Question

Anhydrous ${\text{AlC}}{{\text{l}}_{\text{3}}}$ is a covalent compound. From the data given below, predict whether it would remain covalent or become ionic in an aqueous solution. (Ionization energy of ${\text{Al = 5137kJmo}}{{\text{l}}^{{\text{ - 1}}}}$ )
$\Delta {\text{H}}$ hydration for ${\text{A}}{{\text{l}}^{{\text{3 + }}}}$ ${\text{ = - 4665kJmo}}{{\text{l}}^{{\text{ - 1}}}}$
$\Delta {\text{H}}$ hydration for ${\text{C}}{{\text{l}}^ - }$ ${\text{ = - 381kJmo}}{{\text{l}}^{{\text{ - 1}}}}$
(A) Ionic
(B) Covalent
(C) Partially ionic
(D) Partially covalent

Answer 1

The third ionization energy of aluminium is very high due to which a lot of energy is necessary to convert aluminium into ${\text{A}}{{\text{l}}^{{\text{3 + }}}}$ ion. So, it forms covalent bonds preferably with chloride ions.
When dissolved in water, ${\text{AlC}}{{\text{l}}_{\text{3}}}$ will undergo hydration which will release a lot of energy which is enough to remove 3 electrons from aluminium.
If the ionization energy is less than the total hydration energy, the compound will be ionic in aqueous solution.

Complete step by step solution:
Given that anhydrous ${\text{AlC}}{{\text{l}}_{\text{3}}}$ is a covalent compound.
Also given, ionization energy of ${\text{Al = 5137kJmo}}{{\text{l}}^{{\text{ - 1}}}}$
$\Delta {\text{H}}$ hydration for ${\text{A}}{{\text{l}}^{{\text{3 + }}}}$ ${\text{ = - 4665kJmo}}{{\text{l}}^{{\text{ - 1}}}}$
$\Delta {\text{H}}$ hydration for ${\text{C}}{{\text{l}}^ - }$ ${\text{ = - 381kJmo}}{{\text{l}}^{{\text{ - 1}}}}$
We need to find out whether aluminium chloride or ${\text{AlC}}{{\text{l}}_{\text{3}}}$ will remain covalent or become ionic in aqueous solution.
The total hydration energy when aluminium chloride is in an aqueous solution will be equal to the sum of the hydration energy of the aluminium ion and the hydration energy of the chloride ion.
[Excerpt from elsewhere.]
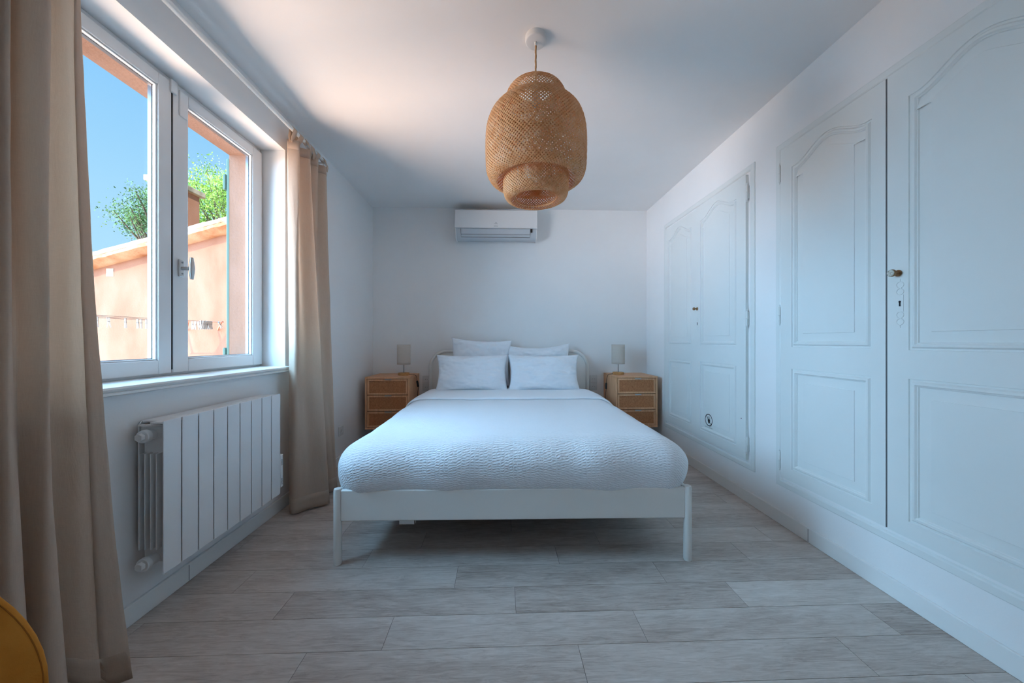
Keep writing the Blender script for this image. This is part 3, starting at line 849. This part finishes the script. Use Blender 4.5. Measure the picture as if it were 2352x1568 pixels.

Thus, total hydration energy of ${\text{A}}{{\text{l}}^{{\text{3 + }}}}$ and ${\text{C}}{{\text{l}}^ - }$ ions of ${\text{AlC}}{{\text{l}}_{\text{3}}}$ is:
(Since there are one aluminium ion and three chloride ions)
$= \left[ { - 4665 + 3 \times \left( { - 381} \right)} \right]{\text{kJmo}}{{\text{l}}^{{\text{ - 1}}}} \\\ = - 5808{\text{kJmo}}{{\text{l}}^{{\text{ - 1}}}} \\\$
Now, this value of total hydration energy for aluminium chloride is higher than the ionization energy of aluminium which is ${\text{5137kJmo}}{{\text{l}}^{{\text{ - 1}}}}$ . Thus, this is higher than the amount of energy required for the ionization of aluminium into ${\text{A}}{{\text{l}}^{{\text{3 + }}}}$ ion. Due to this reason, the aluminium chloride becomes ionic in aqueous solution. Its ionic form in aqueous solution is:
${\text{AlC}}{{\text{l}}_{\text{3}}}{\text{ + 6}}{{\text{H}}_{\text{2}}}{\text{O}} \to {\left[ {{\text{Al}}{{\left( {{{\text{H}}_{\text{2}}}{\text{O}}} \right)}_{\text{6}}}} \right]^{{\text{3 + }}}}{\text{ + 3C}}{{\text{l}}^{\text{ - }}}$
Thus, option A is correct.

Note:
Some of the factors affecting ionization energy are:
Size of atom: Smaller the size of the atom, more tightly held electrons and so greater IE.
Nuclear charge: Greater the nuclear charge, more energy needed to pull electrons and so greater IE.
Electronic configuration: Elements having half filled or fully filled valence orbitals have higher IE values than expected normally from their position in the periodic table.